[3D scene scripts]
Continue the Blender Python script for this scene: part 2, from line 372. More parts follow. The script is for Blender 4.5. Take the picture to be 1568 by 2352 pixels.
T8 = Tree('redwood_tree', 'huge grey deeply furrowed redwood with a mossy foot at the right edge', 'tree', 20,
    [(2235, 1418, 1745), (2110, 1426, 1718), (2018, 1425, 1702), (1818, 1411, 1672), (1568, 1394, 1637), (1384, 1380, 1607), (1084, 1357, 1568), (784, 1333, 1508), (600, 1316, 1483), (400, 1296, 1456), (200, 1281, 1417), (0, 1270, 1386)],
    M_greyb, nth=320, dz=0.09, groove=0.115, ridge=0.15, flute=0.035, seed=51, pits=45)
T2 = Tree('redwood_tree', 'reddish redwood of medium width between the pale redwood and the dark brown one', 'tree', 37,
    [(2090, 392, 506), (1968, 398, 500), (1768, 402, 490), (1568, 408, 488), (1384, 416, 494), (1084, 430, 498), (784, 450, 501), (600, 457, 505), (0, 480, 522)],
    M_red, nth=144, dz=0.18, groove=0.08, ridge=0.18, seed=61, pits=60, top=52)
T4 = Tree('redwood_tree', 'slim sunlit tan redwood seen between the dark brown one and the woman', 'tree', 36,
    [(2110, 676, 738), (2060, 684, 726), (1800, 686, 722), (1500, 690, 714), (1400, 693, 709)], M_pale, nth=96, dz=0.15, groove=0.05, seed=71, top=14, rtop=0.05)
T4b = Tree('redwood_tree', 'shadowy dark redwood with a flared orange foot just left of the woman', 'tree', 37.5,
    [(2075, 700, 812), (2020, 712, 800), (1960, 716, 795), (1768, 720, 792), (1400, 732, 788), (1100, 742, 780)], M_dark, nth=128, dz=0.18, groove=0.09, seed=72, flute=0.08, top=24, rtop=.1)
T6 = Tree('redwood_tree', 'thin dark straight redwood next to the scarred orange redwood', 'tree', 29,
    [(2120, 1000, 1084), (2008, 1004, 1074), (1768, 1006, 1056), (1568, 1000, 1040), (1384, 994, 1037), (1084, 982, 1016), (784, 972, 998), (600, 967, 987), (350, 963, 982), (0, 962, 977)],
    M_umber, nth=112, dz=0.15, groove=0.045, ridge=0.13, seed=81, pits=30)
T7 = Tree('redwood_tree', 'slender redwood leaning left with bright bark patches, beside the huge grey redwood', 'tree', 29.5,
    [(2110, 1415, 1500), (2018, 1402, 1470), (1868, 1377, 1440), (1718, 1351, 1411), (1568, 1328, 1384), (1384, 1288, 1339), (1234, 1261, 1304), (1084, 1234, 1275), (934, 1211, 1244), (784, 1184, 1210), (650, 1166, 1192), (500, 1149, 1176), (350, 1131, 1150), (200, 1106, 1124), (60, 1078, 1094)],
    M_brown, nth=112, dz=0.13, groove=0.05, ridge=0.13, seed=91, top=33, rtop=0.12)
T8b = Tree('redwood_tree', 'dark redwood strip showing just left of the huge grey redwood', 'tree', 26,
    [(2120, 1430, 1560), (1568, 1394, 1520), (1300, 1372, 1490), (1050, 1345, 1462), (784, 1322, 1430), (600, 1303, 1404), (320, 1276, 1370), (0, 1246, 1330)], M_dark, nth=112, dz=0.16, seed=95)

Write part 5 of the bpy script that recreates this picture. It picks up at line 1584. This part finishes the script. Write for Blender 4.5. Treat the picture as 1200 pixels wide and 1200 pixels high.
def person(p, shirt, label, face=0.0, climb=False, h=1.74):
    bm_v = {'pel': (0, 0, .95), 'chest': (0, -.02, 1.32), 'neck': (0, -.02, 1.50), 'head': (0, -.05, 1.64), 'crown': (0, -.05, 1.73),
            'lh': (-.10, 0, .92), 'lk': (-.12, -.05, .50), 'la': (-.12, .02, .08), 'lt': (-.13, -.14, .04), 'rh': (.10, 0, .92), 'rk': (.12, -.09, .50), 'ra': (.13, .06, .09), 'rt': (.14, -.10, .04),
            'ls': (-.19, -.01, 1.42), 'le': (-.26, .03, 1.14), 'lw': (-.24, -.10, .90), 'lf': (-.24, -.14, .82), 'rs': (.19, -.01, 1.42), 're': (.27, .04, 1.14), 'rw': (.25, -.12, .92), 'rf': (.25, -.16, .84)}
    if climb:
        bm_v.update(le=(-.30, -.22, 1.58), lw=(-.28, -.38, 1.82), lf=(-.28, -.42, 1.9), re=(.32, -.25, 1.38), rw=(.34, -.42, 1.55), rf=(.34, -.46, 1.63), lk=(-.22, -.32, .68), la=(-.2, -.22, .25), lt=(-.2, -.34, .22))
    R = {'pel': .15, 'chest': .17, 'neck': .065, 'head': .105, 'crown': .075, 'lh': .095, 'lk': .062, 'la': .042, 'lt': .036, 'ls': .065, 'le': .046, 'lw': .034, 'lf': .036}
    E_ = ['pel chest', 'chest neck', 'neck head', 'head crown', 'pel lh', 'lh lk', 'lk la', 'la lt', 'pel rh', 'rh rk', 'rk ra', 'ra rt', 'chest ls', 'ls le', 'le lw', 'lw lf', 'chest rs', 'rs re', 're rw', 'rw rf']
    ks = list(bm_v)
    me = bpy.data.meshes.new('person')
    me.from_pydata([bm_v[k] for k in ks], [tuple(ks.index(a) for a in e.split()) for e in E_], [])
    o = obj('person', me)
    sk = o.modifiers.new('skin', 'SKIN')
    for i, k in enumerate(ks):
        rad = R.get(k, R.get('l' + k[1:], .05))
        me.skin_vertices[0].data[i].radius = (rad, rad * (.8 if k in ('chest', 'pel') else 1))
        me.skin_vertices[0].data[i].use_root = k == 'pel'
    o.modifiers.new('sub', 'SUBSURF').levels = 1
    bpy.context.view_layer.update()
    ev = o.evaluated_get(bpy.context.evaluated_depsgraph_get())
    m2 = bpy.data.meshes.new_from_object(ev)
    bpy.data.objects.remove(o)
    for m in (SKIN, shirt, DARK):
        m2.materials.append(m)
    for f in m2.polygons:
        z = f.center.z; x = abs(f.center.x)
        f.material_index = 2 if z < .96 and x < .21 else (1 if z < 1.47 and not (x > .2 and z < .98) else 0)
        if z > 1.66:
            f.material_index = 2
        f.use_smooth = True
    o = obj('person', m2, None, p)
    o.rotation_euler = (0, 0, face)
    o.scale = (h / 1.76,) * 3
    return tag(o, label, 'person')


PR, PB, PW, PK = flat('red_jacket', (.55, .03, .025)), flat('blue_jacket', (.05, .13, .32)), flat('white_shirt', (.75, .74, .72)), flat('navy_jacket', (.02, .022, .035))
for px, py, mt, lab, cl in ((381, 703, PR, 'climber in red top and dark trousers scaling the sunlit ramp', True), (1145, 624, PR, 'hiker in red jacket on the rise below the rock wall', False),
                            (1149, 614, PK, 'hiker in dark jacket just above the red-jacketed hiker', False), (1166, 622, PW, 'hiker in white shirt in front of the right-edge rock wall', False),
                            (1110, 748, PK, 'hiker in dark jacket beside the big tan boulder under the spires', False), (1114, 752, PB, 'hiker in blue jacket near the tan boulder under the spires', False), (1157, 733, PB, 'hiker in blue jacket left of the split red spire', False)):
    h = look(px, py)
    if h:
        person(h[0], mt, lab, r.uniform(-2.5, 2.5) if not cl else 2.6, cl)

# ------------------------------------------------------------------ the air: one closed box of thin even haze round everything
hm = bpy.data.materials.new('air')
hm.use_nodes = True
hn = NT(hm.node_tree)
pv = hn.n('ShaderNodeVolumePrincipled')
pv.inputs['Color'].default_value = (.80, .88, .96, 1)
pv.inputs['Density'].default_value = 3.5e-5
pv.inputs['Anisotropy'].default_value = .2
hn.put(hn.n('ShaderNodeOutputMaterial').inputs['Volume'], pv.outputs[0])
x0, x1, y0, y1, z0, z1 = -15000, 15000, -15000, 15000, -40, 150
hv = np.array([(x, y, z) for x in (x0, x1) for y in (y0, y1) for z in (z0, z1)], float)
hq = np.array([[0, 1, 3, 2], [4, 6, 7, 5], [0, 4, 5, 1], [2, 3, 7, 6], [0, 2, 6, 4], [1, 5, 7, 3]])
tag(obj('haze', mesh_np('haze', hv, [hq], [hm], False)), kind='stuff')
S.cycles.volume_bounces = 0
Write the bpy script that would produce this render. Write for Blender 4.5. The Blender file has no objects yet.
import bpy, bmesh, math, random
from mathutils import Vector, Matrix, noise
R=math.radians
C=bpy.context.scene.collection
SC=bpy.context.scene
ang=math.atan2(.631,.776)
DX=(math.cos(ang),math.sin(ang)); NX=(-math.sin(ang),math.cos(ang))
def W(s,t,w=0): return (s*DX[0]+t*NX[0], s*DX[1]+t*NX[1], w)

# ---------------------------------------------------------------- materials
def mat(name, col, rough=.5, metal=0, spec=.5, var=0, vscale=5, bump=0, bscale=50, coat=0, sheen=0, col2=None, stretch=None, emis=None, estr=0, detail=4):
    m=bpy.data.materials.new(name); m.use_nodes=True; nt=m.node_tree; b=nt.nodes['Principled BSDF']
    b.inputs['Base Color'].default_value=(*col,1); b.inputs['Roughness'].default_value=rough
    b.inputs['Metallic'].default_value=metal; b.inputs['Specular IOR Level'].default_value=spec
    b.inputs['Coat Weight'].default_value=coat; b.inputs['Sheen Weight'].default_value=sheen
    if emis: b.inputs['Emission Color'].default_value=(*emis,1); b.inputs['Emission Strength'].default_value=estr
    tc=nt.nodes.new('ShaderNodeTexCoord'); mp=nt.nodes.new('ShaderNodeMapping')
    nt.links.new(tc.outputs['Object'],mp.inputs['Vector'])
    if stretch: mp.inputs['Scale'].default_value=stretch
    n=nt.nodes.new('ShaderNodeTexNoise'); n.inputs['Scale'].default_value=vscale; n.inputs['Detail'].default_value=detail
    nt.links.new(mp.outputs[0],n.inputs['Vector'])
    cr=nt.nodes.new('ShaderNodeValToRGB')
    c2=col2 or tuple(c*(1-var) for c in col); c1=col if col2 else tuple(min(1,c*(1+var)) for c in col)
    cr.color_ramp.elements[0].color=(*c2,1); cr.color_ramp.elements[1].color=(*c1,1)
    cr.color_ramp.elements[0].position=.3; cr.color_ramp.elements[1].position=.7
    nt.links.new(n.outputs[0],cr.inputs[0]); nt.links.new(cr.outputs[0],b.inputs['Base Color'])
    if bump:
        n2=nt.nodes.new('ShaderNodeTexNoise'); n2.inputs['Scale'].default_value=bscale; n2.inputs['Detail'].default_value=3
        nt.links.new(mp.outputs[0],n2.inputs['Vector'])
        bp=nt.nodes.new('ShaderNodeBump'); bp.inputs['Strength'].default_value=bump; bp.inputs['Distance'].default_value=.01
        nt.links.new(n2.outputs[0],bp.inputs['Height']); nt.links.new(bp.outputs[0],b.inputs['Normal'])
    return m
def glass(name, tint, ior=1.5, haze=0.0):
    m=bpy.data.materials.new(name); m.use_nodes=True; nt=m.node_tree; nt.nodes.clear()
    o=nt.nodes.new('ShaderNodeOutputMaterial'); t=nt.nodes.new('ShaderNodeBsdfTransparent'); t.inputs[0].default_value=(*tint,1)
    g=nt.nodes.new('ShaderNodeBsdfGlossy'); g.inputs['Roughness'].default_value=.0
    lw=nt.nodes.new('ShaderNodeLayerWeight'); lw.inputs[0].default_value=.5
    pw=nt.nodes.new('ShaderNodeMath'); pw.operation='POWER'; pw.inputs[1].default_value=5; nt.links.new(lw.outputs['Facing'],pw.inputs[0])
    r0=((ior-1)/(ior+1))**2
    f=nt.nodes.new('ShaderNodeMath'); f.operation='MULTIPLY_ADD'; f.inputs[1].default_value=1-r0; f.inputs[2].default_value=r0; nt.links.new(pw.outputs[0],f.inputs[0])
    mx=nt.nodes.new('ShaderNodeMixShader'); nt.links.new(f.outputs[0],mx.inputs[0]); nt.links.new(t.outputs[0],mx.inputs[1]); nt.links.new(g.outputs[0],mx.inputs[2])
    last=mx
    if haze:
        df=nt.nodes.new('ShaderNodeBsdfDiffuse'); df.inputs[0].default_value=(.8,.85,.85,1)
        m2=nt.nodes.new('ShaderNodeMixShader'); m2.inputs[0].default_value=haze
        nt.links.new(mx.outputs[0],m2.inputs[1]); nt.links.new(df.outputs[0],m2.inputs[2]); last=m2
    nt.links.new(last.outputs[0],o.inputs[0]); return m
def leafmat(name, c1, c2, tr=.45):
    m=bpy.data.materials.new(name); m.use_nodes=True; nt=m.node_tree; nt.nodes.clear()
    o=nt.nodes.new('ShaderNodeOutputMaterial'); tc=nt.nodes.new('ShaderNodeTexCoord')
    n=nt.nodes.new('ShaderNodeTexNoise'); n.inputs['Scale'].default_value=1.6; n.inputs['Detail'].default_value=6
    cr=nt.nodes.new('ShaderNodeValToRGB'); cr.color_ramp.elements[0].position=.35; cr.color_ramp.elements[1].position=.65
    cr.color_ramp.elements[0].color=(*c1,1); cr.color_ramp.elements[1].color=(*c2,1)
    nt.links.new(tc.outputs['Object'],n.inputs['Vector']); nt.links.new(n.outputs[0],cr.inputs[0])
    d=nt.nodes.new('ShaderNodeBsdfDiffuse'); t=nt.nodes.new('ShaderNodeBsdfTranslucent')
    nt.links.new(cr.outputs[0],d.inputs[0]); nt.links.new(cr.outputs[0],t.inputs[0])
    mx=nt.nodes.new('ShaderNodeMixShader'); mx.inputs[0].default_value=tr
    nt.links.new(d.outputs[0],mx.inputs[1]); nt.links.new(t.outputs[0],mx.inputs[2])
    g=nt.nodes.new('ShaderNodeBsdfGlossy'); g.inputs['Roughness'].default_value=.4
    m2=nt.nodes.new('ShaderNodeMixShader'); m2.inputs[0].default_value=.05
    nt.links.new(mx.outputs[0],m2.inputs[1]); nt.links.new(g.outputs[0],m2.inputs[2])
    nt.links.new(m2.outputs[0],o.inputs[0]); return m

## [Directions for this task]
Quote, word for word, every line from the top of the entries through the line that holds "T4b = Tree('redwood_tree', 'shadowy".

## [Answer to the exercise]
Continue the Blender Python script for this scene: part 2, from line 372. More parts follow. The script is for Blender 4.5. Take the picture to be 1568 by 2352 pixels.
T8 = Tree('redwood_tree', 'huge grey deeply furrowed redwood with a mossy foot at the right edge', 'tree', 20,
    [(2235, 1418, 1745), (2110, 1426, 1718), (2018, 1425, 1702), (1818, 1411, 1672), (1568, 1394, 1637), (1384, 1380, 1607), (1084, 1357, 1568), (784, 1333, 1508), (600, 1316, 1483), (400, 1296, 1456), (200, 1281, 1417), (0, 1270, 1386)],
    M_greyb, nth=320, dz=0.09, groove=0.115, ridge=0.15, flute=0.035, seed=51, pits=45)
T2 = Tree('redwood_tree', 'reddish redwood of medium width between the pale redwood and the dark brown one', 'tree', 37,
    [(2090, 392, 506), (1968, 398, 500), (1768, 402, 490), (1568, 408, 488), (1384, 416, 494), (1084, 430, 498), (784, 450, 501), (600, 457, 505), (0, 480, 522)],
    M_red, nth=144, dz=0.18, groove=0.08, ridge=0.18, seed=61, pits=60, top=52)
T4 = Tree('redwood_tree', 'slim sunlit tan redwood seen between the dark brown one and the woman', 'tree', 36,
    [(2110, 676, 738), (2060, 684, 726), (1800, 686, 722), (1500, 690, 714), (1400, 693, 709)], M_pale, nth=96, dz=0.15, groove=0.05, seed=71, top=14, rtop=0.05)
T4b = Tree('redwood_tree', 'shadowy dark redwood with a flared orange foot just left of the woman', 'tree', 37.5,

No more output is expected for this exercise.